| DATA SECTION |
----

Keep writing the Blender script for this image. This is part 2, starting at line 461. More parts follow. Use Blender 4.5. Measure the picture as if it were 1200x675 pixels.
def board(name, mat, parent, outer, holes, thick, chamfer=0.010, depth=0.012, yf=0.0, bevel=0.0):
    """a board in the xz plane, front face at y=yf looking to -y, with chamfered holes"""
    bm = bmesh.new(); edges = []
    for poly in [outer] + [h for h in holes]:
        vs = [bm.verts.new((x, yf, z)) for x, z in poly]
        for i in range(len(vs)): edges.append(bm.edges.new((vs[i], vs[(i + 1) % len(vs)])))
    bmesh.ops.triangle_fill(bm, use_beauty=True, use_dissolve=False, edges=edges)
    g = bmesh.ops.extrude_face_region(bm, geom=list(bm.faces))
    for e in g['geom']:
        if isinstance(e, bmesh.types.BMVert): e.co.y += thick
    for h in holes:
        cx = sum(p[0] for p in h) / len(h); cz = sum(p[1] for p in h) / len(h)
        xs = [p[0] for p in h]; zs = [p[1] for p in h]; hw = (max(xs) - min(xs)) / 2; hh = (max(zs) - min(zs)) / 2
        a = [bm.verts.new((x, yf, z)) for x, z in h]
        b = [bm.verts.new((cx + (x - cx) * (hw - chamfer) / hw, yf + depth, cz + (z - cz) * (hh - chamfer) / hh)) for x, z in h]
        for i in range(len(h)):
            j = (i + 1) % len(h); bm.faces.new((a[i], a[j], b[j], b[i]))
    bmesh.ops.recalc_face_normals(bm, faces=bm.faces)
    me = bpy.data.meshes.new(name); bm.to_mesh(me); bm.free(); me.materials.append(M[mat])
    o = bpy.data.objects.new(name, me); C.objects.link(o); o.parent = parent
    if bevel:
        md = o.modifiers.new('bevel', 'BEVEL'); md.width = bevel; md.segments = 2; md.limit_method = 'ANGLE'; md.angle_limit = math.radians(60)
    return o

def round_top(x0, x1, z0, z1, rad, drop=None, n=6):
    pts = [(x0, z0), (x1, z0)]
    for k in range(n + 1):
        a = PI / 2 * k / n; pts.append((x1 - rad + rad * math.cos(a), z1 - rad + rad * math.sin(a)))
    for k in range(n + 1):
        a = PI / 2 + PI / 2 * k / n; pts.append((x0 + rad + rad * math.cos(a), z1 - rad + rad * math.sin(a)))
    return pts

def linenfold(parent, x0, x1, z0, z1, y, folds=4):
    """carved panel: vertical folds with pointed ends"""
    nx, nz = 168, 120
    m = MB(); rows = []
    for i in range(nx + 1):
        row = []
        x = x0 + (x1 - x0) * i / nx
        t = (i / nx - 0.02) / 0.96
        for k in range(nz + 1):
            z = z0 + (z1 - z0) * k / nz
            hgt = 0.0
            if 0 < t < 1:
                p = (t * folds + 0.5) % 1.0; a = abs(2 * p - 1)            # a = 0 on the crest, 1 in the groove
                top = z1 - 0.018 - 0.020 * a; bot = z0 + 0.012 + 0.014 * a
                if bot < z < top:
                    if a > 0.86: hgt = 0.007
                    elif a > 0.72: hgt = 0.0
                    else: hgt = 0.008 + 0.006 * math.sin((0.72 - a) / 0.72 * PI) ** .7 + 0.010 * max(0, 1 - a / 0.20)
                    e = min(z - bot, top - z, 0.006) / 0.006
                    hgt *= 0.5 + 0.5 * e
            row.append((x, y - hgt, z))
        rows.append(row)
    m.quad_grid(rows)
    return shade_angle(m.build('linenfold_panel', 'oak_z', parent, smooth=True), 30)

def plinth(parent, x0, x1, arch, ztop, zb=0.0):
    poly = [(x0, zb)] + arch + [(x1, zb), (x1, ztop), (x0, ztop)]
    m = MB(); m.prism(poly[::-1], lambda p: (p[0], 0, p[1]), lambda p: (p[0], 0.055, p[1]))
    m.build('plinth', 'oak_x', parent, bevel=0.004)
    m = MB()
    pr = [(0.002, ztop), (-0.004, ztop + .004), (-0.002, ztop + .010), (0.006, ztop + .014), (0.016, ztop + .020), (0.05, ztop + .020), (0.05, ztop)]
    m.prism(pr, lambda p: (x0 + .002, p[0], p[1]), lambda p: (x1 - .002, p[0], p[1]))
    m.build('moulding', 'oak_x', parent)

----

| EXERCISE GOAL |
Take the material above and return all of it exactly.

| EXPECTED OUTPUT |
Keep writing the Blender script for this image. This is part 2, starting at line 461. More parts follow. Use Blender 4.5. Measure the picture as if it were 1200x675 pixels.
def board(name, mat, parent, outer, holes, thick, chamfer=0.010, depth=0.012, yf=0.0, bevel=0.0):
    """a board in the xz plane, front face at y=yf looking to -y, with chamfered holes"""
    bm = bmesh.new(); edges = []
    for poly in [outer] + [h for h in holes]:
        vs = [bm.verts.new((x, yf, z)) for x, z in poly]
        for i in range(len(vs)): edges.append(bm.edges.new((vs[i], vs[(i + 1) % len(vs)])))
    bmesh.ops.triangle_fill(bm, use_beauty=True, use_dissolve=False, edges=edges)
    g = bmesh.ops.extrude_face_region(bm, geom=list(bm.faces))
    for e in g['geom']:
        if isinstance(e, bmesh.types.BMVert): e.co.y += thick
    for h in holes:
        cx = sum(p[0] for p in h) / len(h); cz = sum(p[1] for p in h) / len(h)
        xs = [p[0] for p in h]; zs = [p[1] for p in h]; hw = (max(xs) - min(xs)) / 2; hh = (max(zs) - min(zs)) / 2
        a = [bm.verts.new((x, yf, z)) for x, z in h]
        b = [bm.verts.new((cx + (x - cx) * (hw - chamfer) / hw, yf + depth, cz + (z - cz) * (hh - chamfer) / hh)) for x, z in h]
        for i in range(len(h)):
            j = (i + 1) % len(h); bm.faces.new((a[i], a[j], b[j], b[i]))
    bmesh.ops.recalc_face_normals(bm, faces=bm.faces)
    me = bpy.data.meshes.new(name); bm.to_mesh(me); bm.free(); me.materials.append(M[mat])
    o = bpy.data.objects.new(name, me); C.objects.link(o); o.parent = parent
    if bevel:
        md = o.modifiers.new('bevel', 'BEVEL'); md.width = bevel; md.segments = 2; md.limit_method = 'ANGLE'; md.angle_limit = math.radians(60)
    return o

def round_top(x0, x1, z0, z1, rad, drop=None, n=6):
    pts = [(x0, z0), (x1, z0)]
    for k in range(n + 1):
        a = PI / 2 * k / n; pts.append((x1 - rad + rad * math.cos(a), z1 - rad + rad * math.sin(a)))
    for k in range(n + 1):
        a = PI / 2 + PI / 2 * k / n; pts.append((x0 + rad + rad * math.cos(a), z1 - rad + rad * math.sin(a)))
    return pts

def linenfold(parent, x0, x1, z0, z1, y, folds=4):
    """carved panel: vertical folds with pointed ends"""
    nx, nz = 168, 120
    m = MB(); rows = []
    for i in range(nx + 1):
        row = []
        x = x0 + (x1 - x0) * i / nx
        t = (i / nx - 0.02) / 0.96
        for k in range(nz + 1):
            z = z0 + (z1 - z0) * k / nz
            hgt = 0.0
            if 0 < t < 1:
                p = (t * folds + 0.5) % 1.0; a = abs(2 * p - 1)            # a = 0 on the crest, 1 in the groove
                top = z1 - 0.018 - 0.020 * a; bot = z0 + 0.012 + 0.014 * a
                if bot < z < top:
                    if a > 0.86: hgt = 0.007
                    elif a > 0.72: hgt = 0.0
                    else: hgt = 0.008 + 0.006 * math.sin((0.72 - a) / 0.72 * PI) ** .7 + 0.010 * max(0, 1 - a / 0.20)
                    e = min(z - bot, top - z, 0.006) / 0.006
                    hgt *= 0.5 + 0.5 * e
            row.append((x, y - hgt, z))
        rows.append(row)
    m.quad_grid(rows)
    return shade_angle(m.build('linenfold_panel', 'oak_z', parent, smooth=True), 30)

def plinth(parent, x0, x1, arch, ztop, zb=0.0):
    poly = [(x0, zb)] + arch + [(x1, zb), (x1, ztop), (x0, ztop)]
    m = MB(); m.prism(poly[::-1], lambda p: (p[0], 0, p[1]), lambda p: (p[0], 0.055, p[1]))
    m.build('plinth', 'oak_x', parent, bevel=0.004)
    m = MB()
    pr = [(0.002, ztop), (-0.004, ztop + .004), (-0.002, ztop + .010), (0.006, ztop + .014), (0.016, ztop + .020), (0.05, ztop + .020), (0.05, ztop)]
    m.prism(pr, lambda p: (x0 + .002, p[0], p[1]), lambda p: (x1 - .002, p[0], p[1]))
    m.build('moulding', 'oak_x', parent)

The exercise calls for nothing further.